Friday, March 02, 2018

South Africa’s Economic Peril


By The Wall Street Journal Editorial Board

South African opposition party Economic Freedom Fighters (EFF) leader Julius Malema gives a press conference in Cape Town, Feb. 15. Photo: gianluigi guercia/Agence France-Presse/Getty Images

Land expropriation produces misery wherever it is tried.

No country ever became rich through its government’s seizure of private property (exhibit A: the Soviet Union), but politicians in South Africa want to give it another go.

That’s the disheartening news from Cape Town this week, where the National Assembly voted 241-83 on Tuesday to start a process to amend the constitution and allow land expropriation without compensation. 

A parliamentary committee will review the motion and report by Aug. 30.

Land long has been a fraught issue in South Africa, where during the apartheid era blacks were barred from buying property in white areas. Post-apartheid, the government bought land and offered compensation to South Africans whose property had been forcibly seized after 1913.

Many of those claims are now settled, and more than 90% of claimants chose to receive cash instead of land titles, a reflection of the country’s rapid urbanization. According to a 2016 Institute of Race Relations survey, less than 1% of South Africans think land is one of the country’s “serious unresolved problems.” Unemployment, public services, housing and crime rank far higher.

You’d never know these facts from the rhetoric offered by the motion’s sponsor, Julius Malema of the far-left Economic Freedom Fighters party.

Mr. Malema believes the state should be the “custodian” of the nation’s property, and that government expropriation will “restore the dignity of our people without compensating the criminals who stole our land.” His party says the expropriation “should apply to all South Africans, black and white.”

The idea is likely to duplicate the awful experience of Zimbabwe during the Robert Mugabe era, a case study in the reality that bureaucrats can’t distribute resources more efficiently or productively than private markets. Mugabe’s confiscations spooked investors, the agricultural industry collapsed, and a once prosperous country became known for hyperinflation and poverty.

Mr. Malema may believe that the Zimbabwe model will lead South Africa to “a new vision of agrarian revolution.”

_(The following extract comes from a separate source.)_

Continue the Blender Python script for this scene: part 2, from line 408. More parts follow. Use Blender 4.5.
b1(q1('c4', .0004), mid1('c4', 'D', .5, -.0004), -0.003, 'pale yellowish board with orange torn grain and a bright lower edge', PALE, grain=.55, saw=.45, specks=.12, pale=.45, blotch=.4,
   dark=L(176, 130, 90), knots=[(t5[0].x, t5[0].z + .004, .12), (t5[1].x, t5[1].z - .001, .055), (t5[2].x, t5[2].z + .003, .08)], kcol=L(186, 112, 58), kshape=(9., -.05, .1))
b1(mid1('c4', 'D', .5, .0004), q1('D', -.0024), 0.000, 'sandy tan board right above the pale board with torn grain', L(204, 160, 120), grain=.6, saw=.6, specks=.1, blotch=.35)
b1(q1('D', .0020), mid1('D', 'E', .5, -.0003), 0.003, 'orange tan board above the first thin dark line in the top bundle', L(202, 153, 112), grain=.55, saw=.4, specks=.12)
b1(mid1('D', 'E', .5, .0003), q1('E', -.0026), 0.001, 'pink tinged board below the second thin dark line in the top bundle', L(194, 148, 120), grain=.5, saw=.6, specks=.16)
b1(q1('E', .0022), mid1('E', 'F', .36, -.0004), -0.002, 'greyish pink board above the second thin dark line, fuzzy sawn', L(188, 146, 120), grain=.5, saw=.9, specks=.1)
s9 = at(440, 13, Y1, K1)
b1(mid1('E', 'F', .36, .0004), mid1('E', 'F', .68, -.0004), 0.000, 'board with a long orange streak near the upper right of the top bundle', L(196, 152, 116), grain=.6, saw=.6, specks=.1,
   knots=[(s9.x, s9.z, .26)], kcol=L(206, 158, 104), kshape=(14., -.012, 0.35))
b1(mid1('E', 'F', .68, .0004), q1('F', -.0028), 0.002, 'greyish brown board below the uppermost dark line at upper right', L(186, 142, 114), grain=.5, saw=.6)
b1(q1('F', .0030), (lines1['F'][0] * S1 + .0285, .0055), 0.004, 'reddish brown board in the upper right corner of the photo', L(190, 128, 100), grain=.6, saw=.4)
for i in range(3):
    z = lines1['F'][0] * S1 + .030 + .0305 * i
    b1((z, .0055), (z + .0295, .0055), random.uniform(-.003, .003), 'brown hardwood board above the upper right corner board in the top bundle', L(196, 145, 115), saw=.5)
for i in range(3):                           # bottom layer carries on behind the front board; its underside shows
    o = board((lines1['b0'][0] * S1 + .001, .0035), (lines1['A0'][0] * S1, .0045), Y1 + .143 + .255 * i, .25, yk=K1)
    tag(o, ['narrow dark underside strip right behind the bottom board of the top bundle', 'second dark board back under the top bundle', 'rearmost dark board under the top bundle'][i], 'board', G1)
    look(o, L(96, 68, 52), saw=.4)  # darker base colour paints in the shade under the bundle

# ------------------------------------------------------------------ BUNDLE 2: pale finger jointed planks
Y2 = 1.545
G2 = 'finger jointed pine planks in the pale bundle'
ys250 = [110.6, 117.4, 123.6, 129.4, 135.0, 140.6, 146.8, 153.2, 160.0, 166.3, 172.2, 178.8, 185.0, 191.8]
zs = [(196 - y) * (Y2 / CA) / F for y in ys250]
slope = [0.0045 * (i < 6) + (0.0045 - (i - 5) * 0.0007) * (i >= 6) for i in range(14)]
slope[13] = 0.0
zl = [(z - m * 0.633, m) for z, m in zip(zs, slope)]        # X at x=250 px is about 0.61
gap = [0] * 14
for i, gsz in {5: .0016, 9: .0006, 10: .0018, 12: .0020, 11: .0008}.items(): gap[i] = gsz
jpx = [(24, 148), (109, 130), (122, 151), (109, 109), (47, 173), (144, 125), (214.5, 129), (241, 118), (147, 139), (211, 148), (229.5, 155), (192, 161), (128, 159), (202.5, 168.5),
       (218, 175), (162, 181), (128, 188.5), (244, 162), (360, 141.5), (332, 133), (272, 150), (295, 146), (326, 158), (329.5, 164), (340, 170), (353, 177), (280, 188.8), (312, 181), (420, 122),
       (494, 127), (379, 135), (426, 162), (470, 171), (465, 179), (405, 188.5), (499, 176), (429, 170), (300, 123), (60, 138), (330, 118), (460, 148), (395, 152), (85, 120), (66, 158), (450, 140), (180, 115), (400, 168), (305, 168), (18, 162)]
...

But the ruling African National Congress is supporting the measure to distract attention from its own failed statist economic policies, which have produced subpar growth and denied opportunity to poor South Africans. The first budget of new President Cyril Ramaphosa suggests these policies will continue.

South Africa needs more capital, more investment and a favorable business environment. 

Seizing private property has produced misery everywhere it has been tried. South Africans don’t need more of that.